As useful as a small well is when there is water flooding everywhere — that is the value of all the Vedas to the one who has realized the truth.

कथा

The Salt in the Water

From the Chandogya Upanishad, Chapter 6

Shvetaketu came home full of himself.

He was twenty-four. He had spent twelve years at the gurukul — twelve years of memorizing the Vedas, learning the fire rituals, studying grammar and astronomy and the rules of sacrifice. He could recite entire chapters without a single error. He knew the correct pronunciation of every syllable, the exact quantity of ghee for every offering, the precise angle at which the sacred grass should be laid. His teachers had declared him complete.

His father, Uddalaka Aruni, watched him walk through the door and saw the swelling. Not of the body — of the mind. The boy carried his learning the way a peacock carries its tail: spread wide, bright, impossible to miss.

"Son," Uddalaka said, "do you know That by knowing which everything else is known?"

Shvetaketu blinked. He did not know what his father meant.

"Bring me a fruit from the banyan tree," Uddalaka said.

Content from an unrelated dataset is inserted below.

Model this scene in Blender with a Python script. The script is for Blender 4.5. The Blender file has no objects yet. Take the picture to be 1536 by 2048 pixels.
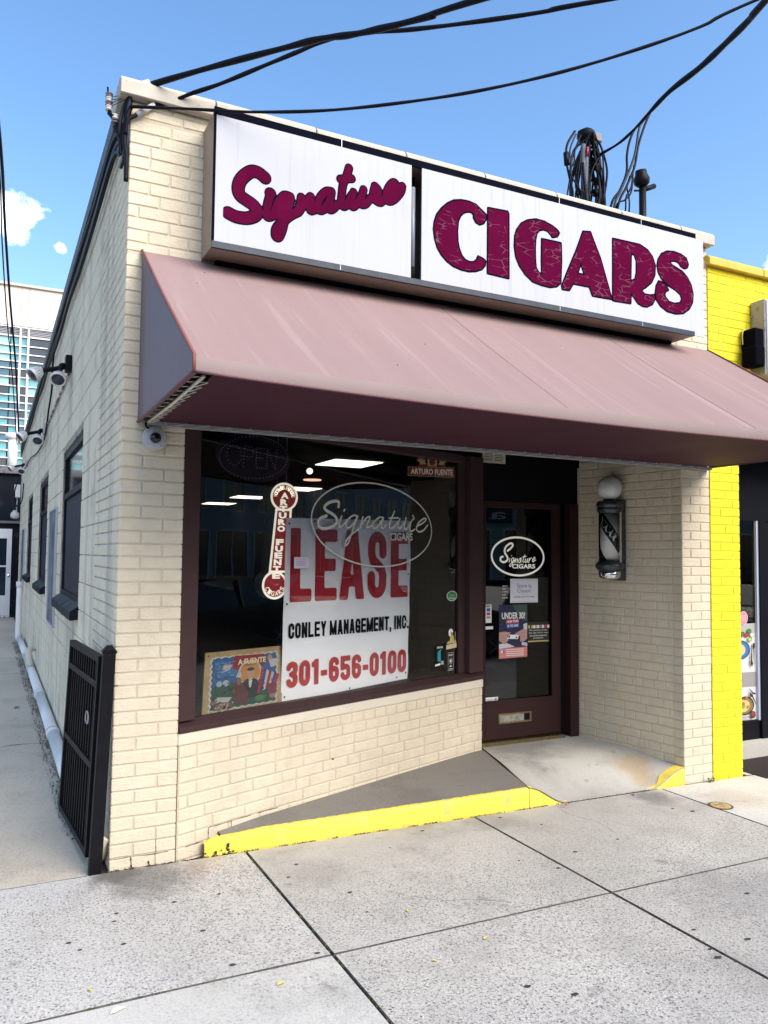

Shvetaketu brought a small red fruit, no bigger than a pea.

"Break it open."

He split the fruit. Inside were tiny seeds, dozens of them, smaller than grains of sand.

"Take one seed and break it."

Shvetaketu crushed the seed between his nails. Inside there was — nothing. Just pulp. Just wet dust.

"What do you see?" his father asked.

"Nothing, Father."

"From that nothing," Uddalaka said, "this entire banyan tree grows. That invisible essence — that is the truth. That is the Self. And that, Shvetaketu, is what you are."

The boy was quiet. He was beginning to understand that twelve years of memorized scripture had been a well — useful, necessary, good — but that his father was pointing at the ocean.

"Now," Uddalaka said. "Place this lump of salt in a bowl of water and come back tomorrow."

Shvetaketu did as he was told. The next morning, the salt had vanished. The water looked the same as any water.

"Sip from the top," his father said.

Shvetaketu sipped. "Salty."

"From the middle."

"Salty."

"From the bottom."

"Salty."

"Can you see the salt?"

"No."

"Can you hold it in your hand?"

"No."

"And yet it is there — in every part, invisible, indivisible, pervading the whole." Uddalaka placed his hand on his son's head. "That which you cannot see, that which no ritual can contain, that which fills everything the way salt fills water — that is . That is the Self. Tat tvam asi, Shvetaketu. You are That."

Shvetaketu was silent for a long time. The Vedas he had memorized were still in his mind — all four, complete, perfect. But they felt different now. Like a well feels different when you are standing in the rain.

चिन्तनम्

Can you think of a tool or a method that was once very important to you but that you no longer need because you found something bigger? Did that make the tool any less valuable for the time you used it?